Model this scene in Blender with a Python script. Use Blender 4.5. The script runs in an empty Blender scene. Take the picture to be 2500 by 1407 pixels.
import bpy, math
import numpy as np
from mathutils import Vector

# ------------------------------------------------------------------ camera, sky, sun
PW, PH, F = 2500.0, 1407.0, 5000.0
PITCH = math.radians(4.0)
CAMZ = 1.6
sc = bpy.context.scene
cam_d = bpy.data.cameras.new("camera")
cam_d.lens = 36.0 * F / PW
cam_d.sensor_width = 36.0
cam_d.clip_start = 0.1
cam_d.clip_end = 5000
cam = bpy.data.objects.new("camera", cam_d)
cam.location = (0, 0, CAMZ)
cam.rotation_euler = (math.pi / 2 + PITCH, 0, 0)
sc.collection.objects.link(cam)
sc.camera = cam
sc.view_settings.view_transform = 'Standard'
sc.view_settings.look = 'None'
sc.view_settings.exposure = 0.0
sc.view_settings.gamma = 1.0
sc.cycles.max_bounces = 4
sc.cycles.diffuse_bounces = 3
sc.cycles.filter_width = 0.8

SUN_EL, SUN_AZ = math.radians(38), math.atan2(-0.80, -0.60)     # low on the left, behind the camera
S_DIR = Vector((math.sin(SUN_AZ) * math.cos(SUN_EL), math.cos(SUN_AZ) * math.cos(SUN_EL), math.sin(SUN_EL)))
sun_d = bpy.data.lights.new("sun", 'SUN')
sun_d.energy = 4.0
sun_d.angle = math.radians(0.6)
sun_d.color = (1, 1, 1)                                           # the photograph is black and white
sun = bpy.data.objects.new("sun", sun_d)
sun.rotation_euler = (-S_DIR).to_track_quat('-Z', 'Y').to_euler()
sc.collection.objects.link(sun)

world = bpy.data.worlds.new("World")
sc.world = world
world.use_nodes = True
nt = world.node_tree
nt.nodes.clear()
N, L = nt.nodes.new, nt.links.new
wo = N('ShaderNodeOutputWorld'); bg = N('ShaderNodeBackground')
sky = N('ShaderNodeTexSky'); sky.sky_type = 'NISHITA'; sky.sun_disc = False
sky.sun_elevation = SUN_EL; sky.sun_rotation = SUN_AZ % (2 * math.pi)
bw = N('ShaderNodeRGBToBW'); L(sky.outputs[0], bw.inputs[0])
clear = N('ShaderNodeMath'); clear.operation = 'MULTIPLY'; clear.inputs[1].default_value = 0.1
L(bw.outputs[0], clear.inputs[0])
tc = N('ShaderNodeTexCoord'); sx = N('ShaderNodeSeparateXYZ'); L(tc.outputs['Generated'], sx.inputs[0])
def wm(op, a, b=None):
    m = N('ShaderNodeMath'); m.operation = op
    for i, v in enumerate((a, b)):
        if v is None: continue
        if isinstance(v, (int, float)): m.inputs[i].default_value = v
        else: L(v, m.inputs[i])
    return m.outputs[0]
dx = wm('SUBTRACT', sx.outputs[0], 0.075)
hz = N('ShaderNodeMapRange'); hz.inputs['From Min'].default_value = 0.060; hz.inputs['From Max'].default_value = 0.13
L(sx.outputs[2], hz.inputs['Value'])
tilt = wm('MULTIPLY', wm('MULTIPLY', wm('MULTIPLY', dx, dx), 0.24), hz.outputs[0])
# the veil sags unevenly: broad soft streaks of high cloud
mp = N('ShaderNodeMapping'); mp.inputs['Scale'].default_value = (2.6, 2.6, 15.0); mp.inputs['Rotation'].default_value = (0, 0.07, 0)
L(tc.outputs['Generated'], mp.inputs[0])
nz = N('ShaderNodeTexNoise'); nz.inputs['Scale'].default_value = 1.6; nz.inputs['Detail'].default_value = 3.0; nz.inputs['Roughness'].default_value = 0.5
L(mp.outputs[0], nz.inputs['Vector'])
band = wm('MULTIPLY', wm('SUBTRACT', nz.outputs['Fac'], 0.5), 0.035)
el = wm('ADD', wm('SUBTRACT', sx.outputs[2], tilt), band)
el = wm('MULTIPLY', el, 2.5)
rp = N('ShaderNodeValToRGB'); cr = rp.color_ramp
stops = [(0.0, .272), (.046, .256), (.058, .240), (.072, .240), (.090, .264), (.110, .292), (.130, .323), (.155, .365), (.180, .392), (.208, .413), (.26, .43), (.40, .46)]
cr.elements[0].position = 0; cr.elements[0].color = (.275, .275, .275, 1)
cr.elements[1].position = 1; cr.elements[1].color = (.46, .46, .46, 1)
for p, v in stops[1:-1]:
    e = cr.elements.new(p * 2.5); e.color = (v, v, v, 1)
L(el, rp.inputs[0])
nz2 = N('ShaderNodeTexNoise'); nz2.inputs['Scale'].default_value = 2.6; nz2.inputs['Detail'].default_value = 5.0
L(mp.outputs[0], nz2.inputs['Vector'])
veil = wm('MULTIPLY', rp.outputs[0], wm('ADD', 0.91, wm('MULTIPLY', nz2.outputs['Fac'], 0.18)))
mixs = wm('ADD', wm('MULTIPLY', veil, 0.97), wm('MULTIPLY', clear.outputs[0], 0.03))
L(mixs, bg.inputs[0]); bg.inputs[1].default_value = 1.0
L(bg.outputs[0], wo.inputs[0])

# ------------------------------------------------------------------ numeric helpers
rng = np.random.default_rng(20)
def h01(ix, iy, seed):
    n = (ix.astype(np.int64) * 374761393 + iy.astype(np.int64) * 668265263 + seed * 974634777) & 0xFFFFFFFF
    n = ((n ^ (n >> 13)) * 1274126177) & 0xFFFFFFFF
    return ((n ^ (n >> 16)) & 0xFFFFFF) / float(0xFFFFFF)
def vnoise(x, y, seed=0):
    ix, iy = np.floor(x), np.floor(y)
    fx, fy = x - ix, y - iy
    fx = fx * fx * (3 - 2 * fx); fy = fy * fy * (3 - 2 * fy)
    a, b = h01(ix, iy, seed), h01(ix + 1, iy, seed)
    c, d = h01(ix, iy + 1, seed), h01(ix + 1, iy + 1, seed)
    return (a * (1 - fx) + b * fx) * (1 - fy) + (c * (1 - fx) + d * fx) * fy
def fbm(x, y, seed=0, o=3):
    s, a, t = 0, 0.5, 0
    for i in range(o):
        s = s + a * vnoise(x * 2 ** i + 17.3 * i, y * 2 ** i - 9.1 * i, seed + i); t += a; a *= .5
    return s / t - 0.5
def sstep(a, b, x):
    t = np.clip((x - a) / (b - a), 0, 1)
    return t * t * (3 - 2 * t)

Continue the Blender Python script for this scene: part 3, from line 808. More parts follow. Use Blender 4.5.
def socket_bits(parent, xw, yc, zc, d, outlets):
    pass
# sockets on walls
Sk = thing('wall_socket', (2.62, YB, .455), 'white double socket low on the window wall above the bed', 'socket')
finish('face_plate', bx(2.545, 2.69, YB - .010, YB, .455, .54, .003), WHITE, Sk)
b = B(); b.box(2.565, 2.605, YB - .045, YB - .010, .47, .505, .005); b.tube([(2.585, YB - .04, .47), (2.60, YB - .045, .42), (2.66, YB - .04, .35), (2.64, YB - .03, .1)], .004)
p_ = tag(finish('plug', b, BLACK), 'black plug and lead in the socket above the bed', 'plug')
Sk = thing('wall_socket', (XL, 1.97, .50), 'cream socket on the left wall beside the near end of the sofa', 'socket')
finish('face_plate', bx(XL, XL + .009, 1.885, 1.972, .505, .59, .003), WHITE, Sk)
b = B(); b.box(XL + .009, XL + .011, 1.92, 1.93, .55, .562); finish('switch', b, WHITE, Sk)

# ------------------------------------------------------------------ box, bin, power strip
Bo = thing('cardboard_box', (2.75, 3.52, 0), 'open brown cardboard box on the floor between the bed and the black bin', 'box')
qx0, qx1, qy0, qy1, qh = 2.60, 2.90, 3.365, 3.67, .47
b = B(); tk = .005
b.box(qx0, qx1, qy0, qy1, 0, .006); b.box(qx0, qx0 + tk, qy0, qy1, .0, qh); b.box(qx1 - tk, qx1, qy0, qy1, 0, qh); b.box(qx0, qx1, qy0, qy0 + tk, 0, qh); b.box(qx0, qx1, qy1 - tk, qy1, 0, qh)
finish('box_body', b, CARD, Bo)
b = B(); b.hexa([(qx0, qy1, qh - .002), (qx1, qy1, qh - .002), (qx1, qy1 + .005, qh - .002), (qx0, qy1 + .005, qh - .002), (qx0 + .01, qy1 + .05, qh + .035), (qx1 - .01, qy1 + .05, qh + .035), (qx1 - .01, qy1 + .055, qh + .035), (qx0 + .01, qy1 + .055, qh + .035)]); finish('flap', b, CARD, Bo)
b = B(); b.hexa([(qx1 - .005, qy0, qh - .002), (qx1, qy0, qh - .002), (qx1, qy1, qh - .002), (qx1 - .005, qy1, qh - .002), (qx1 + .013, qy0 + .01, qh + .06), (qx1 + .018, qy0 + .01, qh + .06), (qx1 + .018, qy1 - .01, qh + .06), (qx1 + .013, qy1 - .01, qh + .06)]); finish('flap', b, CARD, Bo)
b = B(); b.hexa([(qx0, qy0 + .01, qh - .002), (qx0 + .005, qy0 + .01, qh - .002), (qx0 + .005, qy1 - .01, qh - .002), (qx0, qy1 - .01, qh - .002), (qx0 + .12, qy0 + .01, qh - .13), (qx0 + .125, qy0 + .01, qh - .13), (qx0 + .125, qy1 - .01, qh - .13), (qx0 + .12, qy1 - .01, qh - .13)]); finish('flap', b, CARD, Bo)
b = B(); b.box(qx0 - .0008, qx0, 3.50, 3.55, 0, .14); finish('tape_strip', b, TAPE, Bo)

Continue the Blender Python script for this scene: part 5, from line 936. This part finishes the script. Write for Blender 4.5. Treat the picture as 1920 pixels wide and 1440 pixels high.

+ + + + +

▶ **The exercise**
Your task is to reproduce exactly the lines beginning at the line containing "Continue the Blender Python script for this scene: part 3, from" and ending at the line containing "b = B(); b.box(XL", inclusive.

▶ **Solution to the exercise**
Continue the Blender Python script for this scene: part 3, from line 808. More parts follow. Use Blender 4.5.
def socket_bits(parent, xw, yc, zc, d, outlets):
    pass
# sockets on walls
Sk = thing('wall_socket', (2.62, YB, .455), 'white double socket low on the window wall above the bed', 'socket')
finish('face_plate', bx(2.545, 2.69, YB - .010, YB, .455, .54, .003), WHITE, Sk)
b = B(); b.box(2.565, 2.605, YB - .045, YB - .010, .47, .505, .005); b.tube([(2.585, YB - .04, .47), (2.60, YB - .045, .42), (2.66, YB - .04, .35), (2.64, YB - .03, .1)], .004)
p_ = tag(finish('plug', b, BLACK), 'black plug and lead in the socket above the bed', 'plug')
Sk = thing('wall_socket', (XL, 1.97, .50), 'cream socket on the left wall beside the near end of the sofa', 'socket')
finish('face_plate', bx(XL, XL + .009, 1.885, 1.972, .505, .59, .003), WHITE, Sk)
b = B(); b.box(XL + .009, XL + .011, 1.92, 1.93, .55, .562); finish('switch', b, WHITE, Sk)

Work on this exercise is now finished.